The steamed, BBQ pork-filled bun, cha siu bao, is like the gateway drug of dim sum. They’re easy to find, inexpensive, and even the worst of them are satisfying in their own way. If you didn’t grow up in an Asian household, there’s a good chance it was the first dim sum you ever had, other than a greasy take-out eggroll. Like I said, they’re the gateway drug. Before I had ever ventured into xiao long bao, har gau, or even the fairly mundane shiu mai, and before I ever dreamed of owning a bamboo steamer of my own, I was hooked on cha siu bao. I see them in the windows of Chinese bakeries and can’t help but go in. When we go for dim sum, it’s the one thing that everyone (except the vegetarians) seems to agree on.

Cha siu‘ or ‘char siu‘ refers to the method of preparing the BBQ meat, typically pork. ‘Bao‘ means “bun”. And it turns out that, if you’re comfortable making a very simple yeast dough, they’re easy to make.

bao

To celebrate Chinese New Year with the Perfectly Edible gang, we made pork buns two ways. First, the traditional, stuffed steamed bun — the little pillow of crack-like BBQ pork addressed above. Then, using the second half of a batch of cha siu, we made the clamshell-style pork buns popularized by David Chang of Momofuku in New York. Now, Chang didn’t invent the clamshell pork bun, as he and everyone else will rush to tell you, but it’s undeniable that he is the reason for the global food-crush on them at the moment. And he makes a damn fine pork bun, so credit where it’s due.
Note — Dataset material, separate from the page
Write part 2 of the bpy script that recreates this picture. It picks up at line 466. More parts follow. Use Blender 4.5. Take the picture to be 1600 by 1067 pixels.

Although Chang includes a recipe for the Steamed Bun dough in his book, Momofuku (page 81), I used the recipe for Basic Yeast Dough in Andrea Nguyen’s Asian Dumplings: Mastering Gyoza, Spring Rolls, Samosas, and More (page 92) for both styles of bun, and it came out perfectly. I also substituted 1 package of active dry yeast for the instant yeast Nguyen calls for, without any trouble.